> **TASK OBJECTIVE**:
Return exactly and only these lines: the first of the listing through the one containing "sin, cos, R".

> **PROVIDED MATERIAL**:

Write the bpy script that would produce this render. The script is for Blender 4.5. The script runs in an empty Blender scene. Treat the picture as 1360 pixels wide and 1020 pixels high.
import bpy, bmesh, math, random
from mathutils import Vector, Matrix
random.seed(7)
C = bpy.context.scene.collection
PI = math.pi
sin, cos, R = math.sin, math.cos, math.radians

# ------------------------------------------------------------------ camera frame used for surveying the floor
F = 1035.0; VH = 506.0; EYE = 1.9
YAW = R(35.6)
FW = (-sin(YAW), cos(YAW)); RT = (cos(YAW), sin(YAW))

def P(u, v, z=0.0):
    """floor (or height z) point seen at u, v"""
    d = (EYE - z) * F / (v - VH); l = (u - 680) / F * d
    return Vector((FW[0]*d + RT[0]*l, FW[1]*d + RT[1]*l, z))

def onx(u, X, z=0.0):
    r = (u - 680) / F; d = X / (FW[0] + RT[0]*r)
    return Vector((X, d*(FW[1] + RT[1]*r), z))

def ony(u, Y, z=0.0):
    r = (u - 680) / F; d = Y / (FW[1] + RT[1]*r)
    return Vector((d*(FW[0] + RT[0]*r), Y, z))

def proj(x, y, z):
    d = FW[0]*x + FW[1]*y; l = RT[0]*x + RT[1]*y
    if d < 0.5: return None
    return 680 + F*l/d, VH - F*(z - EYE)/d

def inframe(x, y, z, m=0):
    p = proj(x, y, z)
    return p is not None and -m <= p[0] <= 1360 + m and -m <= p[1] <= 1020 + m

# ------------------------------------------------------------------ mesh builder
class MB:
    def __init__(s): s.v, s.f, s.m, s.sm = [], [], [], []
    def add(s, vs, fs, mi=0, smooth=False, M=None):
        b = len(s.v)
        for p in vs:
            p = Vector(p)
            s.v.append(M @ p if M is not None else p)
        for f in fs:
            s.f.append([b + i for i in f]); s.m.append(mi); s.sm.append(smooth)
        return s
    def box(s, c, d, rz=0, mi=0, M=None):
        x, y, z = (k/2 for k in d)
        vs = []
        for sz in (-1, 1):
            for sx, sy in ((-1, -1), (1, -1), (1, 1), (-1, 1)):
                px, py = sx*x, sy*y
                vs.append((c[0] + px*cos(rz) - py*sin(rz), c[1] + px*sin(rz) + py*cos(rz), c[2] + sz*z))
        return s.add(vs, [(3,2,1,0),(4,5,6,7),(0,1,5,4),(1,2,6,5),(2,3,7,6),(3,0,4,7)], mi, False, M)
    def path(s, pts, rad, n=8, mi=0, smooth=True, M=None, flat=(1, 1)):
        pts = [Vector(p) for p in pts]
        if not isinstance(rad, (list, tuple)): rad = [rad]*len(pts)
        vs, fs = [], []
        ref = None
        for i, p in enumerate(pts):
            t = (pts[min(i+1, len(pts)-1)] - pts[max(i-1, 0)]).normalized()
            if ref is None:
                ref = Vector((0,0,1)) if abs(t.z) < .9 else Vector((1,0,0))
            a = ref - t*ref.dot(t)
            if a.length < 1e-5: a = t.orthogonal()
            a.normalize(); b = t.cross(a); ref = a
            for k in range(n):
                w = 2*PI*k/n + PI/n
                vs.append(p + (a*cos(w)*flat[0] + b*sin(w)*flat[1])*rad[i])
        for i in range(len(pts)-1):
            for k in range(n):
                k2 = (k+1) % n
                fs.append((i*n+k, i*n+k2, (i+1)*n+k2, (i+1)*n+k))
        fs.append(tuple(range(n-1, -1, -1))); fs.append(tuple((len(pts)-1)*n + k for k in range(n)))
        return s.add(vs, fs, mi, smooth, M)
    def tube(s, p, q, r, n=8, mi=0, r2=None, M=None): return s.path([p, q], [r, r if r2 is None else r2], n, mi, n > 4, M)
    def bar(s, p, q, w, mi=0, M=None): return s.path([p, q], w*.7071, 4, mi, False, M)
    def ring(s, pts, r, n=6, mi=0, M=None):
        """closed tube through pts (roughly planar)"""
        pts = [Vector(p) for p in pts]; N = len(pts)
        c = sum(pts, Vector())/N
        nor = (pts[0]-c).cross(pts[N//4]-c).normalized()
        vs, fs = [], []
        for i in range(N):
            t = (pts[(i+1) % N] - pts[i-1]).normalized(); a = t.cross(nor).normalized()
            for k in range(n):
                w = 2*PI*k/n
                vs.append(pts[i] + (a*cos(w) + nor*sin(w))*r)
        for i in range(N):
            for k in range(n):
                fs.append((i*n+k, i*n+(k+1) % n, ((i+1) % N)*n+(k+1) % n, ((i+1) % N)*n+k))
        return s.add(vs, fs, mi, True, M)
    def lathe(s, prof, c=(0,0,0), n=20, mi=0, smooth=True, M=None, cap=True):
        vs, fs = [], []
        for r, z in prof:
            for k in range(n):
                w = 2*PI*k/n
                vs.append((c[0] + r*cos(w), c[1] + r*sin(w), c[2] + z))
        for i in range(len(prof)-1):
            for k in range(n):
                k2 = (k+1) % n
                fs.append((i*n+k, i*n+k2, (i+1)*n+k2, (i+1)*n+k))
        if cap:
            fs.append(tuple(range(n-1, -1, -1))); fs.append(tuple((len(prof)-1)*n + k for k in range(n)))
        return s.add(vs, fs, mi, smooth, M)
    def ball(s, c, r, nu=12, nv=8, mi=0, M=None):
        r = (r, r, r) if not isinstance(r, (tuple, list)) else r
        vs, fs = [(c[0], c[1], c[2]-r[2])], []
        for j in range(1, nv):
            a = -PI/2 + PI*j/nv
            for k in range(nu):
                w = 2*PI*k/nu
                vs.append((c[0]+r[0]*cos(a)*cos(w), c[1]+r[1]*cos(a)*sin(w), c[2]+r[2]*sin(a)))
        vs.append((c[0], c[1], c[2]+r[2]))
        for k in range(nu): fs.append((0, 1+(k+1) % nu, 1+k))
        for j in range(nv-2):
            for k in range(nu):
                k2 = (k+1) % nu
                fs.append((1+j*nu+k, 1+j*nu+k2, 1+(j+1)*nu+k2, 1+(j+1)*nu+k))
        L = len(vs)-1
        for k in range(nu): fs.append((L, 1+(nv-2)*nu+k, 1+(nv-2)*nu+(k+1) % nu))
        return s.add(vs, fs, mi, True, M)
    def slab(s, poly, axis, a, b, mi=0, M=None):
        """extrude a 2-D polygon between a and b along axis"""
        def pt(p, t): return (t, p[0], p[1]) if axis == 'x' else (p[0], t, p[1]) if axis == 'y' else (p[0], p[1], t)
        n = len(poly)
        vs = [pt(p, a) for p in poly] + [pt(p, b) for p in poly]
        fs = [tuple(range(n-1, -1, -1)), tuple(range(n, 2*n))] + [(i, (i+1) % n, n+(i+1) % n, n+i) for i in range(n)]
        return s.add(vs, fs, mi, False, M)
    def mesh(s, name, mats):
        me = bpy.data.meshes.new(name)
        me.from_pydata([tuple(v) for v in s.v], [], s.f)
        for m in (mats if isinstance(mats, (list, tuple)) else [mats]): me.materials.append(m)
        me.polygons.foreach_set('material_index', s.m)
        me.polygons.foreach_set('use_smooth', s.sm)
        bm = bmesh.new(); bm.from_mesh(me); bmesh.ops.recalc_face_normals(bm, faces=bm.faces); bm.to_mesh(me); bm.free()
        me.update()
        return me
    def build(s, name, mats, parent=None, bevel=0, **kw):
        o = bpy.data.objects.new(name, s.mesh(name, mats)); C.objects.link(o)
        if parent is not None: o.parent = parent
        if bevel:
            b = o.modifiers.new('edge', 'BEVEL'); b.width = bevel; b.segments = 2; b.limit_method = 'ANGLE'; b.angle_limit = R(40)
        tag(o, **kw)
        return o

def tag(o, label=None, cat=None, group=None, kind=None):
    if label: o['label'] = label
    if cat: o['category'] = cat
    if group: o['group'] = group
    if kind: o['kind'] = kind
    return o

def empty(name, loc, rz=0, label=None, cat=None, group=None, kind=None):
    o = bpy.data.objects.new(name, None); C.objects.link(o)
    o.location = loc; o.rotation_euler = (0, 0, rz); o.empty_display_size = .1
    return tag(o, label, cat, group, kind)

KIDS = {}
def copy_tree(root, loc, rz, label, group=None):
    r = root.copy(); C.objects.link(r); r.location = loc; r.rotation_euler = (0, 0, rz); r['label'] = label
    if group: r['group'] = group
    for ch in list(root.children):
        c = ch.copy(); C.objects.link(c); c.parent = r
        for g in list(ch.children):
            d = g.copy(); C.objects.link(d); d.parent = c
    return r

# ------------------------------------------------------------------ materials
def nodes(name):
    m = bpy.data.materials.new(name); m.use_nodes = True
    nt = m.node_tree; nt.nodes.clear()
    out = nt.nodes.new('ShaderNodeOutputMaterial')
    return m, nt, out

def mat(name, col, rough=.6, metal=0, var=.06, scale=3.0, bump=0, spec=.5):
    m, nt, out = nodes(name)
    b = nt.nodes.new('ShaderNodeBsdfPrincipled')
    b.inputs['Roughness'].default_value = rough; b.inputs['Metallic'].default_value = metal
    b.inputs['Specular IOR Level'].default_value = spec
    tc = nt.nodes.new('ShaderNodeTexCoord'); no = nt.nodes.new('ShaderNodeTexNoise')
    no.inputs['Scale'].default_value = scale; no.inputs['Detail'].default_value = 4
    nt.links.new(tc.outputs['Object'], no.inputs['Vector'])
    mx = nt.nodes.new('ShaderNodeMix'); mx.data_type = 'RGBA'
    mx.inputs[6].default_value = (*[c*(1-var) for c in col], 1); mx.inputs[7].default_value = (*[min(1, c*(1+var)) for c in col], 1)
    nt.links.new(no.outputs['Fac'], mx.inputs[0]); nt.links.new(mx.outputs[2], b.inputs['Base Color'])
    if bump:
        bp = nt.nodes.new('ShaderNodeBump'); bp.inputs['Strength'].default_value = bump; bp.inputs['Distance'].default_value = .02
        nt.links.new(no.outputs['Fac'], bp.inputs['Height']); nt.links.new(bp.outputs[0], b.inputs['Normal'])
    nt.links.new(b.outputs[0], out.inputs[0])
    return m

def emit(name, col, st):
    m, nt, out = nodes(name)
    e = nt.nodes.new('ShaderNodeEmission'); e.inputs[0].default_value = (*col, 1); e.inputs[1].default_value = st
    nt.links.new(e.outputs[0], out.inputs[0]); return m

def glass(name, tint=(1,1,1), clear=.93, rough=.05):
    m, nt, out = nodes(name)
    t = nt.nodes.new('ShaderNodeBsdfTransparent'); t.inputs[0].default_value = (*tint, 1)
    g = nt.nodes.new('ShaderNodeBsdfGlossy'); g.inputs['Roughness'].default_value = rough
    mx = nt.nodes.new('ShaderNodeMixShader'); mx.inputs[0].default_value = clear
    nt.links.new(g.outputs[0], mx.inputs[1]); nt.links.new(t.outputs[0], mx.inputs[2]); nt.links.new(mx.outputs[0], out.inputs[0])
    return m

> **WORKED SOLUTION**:
Write the bpy script that would produce this render. The script is for Blender 4.5. The script runs in an empty Blender scene. Treat the picture as 1360 pixels wide and 1020 pixels high.
import bpy, bmesh, math, random
from mathutils import Vector, Matrix
random.seed(7)
C = bpy.context.scene.collection
PI = math.pi
sin, cos, R = math.sin, math.cos, math.radians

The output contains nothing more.